Q. What covenant did you make with that man that came to you? What did he tell you?”

The first of those two questions was the crucial one at a trial for witchcraft. Had she made a covenant with the devil, or any devotee of his? That was the main point to be determined. If she had, she was a witch, according to the prevalent creed; if she had not, she might be innocent of witchcraft. But seemingly the court could not wait for an answer, because, in the same breath, it asked, What did your visitant tell you?

A. He tell me he God, and I must believe him and serve him six years, and he would give me many fine things. Q. How long ago was this? A. About six weeks and a little more; Friday night before Abigail was ill.”

That last answer is very instructive. It fixes the exact time when one of the children in Mr. Parris’s family was first attacked. For this second day’s examination was held on Wednesday, March 2. It will appear from the above and future answers that the specters first attacked the children on a Wednesday evening, just six weeks before this 2d of March. The man appeared to and talked with Tituba on the Friday evening before that Wednesday in January.

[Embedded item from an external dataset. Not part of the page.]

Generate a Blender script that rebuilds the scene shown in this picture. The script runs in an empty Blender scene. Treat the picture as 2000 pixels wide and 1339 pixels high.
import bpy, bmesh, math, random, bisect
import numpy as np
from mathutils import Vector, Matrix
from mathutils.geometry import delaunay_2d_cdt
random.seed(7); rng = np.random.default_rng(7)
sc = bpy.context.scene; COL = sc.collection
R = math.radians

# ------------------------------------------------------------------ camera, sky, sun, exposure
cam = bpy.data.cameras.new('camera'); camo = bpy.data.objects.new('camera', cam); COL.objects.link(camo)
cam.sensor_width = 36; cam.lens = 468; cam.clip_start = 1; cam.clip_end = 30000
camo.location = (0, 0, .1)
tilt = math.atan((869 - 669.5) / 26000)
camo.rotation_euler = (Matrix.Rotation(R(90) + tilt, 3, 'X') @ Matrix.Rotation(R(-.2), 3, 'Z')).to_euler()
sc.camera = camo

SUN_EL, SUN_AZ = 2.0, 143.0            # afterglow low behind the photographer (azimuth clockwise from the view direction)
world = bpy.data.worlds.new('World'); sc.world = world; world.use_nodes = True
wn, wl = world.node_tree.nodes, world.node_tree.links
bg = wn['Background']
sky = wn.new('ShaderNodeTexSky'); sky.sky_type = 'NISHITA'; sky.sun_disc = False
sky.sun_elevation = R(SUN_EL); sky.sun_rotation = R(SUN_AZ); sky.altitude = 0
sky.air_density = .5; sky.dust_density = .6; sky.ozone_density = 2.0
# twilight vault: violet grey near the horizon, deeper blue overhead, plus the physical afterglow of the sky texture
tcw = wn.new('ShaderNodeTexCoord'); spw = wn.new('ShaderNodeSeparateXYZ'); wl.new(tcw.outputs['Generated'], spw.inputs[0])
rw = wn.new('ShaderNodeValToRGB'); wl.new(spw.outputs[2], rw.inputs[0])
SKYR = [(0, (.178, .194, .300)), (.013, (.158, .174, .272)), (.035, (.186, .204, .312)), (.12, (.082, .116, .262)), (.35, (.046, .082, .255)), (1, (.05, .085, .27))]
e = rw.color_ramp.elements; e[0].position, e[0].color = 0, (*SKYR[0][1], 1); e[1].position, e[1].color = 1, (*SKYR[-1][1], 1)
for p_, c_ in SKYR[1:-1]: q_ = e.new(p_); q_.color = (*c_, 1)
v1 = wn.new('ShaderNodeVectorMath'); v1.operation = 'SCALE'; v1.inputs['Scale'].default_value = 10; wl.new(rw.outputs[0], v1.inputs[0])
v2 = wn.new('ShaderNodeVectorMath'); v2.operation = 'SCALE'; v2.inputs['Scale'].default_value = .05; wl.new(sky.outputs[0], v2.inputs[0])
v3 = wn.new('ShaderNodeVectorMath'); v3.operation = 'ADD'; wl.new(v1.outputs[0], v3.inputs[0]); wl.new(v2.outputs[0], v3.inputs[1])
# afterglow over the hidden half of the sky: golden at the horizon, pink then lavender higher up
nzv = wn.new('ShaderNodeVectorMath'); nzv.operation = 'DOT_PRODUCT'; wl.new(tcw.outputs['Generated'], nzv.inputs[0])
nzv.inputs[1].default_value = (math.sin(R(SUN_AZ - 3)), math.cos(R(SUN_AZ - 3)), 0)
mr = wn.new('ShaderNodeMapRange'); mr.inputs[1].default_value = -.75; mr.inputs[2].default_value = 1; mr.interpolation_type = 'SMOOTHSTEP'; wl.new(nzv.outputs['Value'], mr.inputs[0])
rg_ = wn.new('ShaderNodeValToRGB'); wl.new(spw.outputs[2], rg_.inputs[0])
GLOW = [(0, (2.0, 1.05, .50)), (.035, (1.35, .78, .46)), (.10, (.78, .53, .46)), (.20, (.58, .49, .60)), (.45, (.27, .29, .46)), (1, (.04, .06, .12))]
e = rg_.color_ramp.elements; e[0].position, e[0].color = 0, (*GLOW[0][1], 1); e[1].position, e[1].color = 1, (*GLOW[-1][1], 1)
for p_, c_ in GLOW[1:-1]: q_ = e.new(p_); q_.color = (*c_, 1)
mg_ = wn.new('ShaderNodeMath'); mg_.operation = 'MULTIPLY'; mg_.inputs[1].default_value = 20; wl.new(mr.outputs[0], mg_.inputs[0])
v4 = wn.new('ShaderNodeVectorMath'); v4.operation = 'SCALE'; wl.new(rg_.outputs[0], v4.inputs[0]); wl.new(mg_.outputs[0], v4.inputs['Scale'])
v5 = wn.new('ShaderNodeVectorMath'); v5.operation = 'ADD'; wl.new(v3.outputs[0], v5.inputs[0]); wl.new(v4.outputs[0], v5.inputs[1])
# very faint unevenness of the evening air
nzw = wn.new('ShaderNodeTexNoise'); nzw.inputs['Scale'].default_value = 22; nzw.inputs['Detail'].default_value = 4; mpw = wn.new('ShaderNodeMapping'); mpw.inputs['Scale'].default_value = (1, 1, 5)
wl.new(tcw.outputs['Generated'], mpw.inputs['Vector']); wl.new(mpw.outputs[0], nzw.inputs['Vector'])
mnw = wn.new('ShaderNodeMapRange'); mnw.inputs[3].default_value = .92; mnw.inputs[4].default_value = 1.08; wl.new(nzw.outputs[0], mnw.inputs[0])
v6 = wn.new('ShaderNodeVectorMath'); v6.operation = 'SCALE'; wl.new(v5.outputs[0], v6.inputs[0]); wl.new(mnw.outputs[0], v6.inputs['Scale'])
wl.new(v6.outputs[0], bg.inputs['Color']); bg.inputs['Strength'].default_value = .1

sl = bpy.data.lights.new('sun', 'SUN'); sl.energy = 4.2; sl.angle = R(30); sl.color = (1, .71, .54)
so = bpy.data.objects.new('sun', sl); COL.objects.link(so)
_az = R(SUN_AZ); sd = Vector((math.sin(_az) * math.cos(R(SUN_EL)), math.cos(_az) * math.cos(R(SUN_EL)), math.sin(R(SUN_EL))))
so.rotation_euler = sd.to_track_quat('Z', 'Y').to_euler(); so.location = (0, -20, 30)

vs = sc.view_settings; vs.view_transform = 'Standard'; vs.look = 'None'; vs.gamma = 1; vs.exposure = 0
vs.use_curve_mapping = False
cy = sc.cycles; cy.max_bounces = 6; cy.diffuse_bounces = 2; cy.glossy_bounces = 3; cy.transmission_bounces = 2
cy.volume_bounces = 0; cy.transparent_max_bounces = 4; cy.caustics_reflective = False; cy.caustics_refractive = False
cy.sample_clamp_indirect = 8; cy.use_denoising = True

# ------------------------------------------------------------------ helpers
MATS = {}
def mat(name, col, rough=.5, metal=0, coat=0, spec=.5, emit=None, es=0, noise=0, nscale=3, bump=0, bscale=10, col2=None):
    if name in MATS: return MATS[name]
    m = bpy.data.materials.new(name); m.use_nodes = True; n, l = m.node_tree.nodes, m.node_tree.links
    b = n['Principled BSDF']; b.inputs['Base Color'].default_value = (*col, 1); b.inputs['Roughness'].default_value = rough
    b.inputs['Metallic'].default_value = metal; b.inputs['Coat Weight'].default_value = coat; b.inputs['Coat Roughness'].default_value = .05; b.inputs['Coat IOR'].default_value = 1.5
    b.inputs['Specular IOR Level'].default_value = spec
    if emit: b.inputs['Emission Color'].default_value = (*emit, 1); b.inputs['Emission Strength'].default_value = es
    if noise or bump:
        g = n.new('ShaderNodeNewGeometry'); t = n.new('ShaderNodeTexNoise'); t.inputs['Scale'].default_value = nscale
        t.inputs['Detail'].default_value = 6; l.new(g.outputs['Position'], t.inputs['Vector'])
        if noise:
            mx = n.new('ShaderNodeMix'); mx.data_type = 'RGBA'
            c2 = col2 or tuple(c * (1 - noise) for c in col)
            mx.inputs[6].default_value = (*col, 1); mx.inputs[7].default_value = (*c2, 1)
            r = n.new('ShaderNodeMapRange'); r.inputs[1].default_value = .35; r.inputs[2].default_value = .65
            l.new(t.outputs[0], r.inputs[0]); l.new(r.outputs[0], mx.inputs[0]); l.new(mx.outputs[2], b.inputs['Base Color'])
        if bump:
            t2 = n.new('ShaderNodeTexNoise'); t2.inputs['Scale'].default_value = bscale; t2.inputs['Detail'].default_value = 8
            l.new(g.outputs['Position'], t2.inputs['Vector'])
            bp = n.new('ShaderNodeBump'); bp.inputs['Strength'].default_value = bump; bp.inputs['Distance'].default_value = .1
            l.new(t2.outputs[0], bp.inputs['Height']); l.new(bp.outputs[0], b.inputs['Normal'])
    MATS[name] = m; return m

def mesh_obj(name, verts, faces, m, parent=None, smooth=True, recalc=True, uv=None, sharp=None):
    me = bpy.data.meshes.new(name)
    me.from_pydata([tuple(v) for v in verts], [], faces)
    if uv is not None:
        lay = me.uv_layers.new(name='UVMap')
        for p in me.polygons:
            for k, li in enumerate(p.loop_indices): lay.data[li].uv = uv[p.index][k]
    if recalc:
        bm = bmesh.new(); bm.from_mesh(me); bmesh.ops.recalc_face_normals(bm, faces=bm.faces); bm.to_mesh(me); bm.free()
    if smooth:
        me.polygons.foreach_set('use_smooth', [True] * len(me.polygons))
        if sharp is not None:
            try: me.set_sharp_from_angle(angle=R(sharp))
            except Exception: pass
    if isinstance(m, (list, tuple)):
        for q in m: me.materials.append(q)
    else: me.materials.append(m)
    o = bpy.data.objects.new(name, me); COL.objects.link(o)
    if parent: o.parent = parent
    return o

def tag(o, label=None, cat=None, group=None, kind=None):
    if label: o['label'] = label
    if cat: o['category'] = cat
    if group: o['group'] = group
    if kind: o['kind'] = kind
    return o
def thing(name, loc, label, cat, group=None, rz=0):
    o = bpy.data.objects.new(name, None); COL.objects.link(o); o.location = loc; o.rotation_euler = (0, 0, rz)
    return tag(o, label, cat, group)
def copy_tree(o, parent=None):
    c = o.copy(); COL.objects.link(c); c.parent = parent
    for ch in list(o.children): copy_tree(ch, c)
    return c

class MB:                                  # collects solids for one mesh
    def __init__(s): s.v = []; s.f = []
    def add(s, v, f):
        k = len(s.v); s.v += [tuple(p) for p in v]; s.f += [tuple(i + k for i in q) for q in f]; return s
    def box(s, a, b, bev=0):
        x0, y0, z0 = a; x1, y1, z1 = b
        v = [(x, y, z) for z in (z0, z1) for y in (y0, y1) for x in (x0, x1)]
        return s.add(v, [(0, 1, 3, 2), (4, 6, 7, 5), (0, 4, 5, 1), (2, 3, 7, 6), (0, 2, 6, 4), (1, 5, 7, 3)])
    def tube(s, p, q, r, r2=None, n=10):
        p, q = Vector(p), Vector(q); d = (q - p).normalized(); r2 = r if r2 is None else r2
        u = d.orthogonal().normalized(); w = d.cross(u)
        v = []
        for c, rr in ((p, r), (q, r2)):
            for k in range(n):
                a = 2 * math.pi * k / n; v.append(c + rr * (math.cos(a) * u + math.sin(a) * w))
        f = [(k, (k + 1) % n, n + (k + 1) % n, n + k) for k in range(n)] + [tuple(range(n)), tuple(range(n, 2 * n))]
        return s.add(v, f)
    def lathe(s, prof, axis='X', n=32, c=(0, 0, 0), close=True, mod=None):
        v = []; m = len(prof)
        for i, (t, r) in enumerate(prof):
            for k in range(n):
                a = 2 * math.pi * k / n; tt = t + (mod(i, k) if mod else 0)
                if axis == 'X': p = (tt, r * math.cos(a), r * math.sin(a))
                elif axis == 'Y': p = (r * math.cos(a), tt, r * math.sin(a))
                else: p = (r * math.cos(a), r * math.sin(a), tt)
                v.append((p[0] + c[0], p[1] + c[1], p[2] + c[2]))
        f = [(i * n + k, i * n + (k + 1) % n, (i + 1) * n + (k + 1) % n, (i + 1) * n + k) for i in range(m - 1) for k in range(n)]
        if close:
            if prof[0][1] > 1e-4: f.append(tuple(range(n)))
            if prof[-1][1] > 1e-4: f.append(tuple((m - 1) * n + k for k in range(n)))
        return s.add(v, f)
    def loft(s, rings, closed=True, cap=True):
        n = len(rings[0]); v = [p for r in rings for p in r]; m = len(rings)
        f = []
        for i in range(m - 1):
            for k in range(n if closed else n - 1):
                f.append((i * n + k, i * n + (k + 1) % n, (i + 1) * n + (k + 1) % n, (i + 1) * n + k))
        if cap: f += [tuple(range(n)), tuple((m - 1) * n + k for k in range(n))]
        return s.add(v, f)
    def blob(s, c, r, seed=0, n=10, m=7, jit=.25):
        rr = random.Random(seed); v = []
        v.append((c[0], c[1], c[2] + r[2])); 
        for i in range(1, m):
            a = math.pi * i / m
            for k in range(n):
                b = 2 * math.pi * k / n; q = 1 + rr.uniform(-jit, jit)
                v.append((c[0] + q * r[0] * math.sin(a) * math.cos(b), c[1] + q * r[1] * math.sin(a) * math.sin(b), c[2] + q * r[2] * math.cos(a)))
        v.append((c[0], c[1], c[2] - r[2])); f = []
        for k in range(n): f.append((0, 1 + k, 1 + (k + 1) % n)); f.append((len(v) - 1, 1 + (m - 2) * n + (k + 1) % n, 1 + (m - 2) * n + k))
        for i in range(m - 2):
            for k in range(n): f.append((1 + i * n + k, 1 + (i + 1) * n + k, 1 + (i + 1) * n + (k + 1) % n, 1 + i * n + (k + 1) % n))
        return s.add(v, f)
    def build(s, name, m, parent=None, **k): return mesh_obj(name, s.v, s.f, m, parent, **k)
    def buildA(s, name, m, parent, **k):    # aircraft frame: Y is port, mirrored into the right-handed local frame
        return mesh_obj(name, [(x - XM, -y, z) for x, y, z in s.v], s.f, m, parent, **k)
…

The testimony, therefore, takes us back to January 20th as the commencement of overt manifestation of spirit infliction of sufferings there. Five days further back, i. e., the evening of January 15, is apparently the date of “the man’s” first recognized appearance. Therefore, until better information is obtained, we shall regard that as the date of the primal advent of the genuine author of witchcraft at Salem Village, whom we deem to have been also its regulator through its heart-rending unfoldings.

Q. What did he say you must do more? Did he say you must write anything? Did he offer you any paper? A. Yes, the next time he come to me; and showed me some fine things, something like creatures, a little bird something like green and white. Q. Did you promise him this when he first spake to you? Then what did you answer him? A. I then said this: I told him I could not believe him God. I told him I ask my master, and would have gone up, but he stopt me and would not let me. Q. What did you promise him? A. The first time I believe him God, and then he was glad. Q. What did he say to you then? What did he say you must do? A. Then he tell me they must meet together.”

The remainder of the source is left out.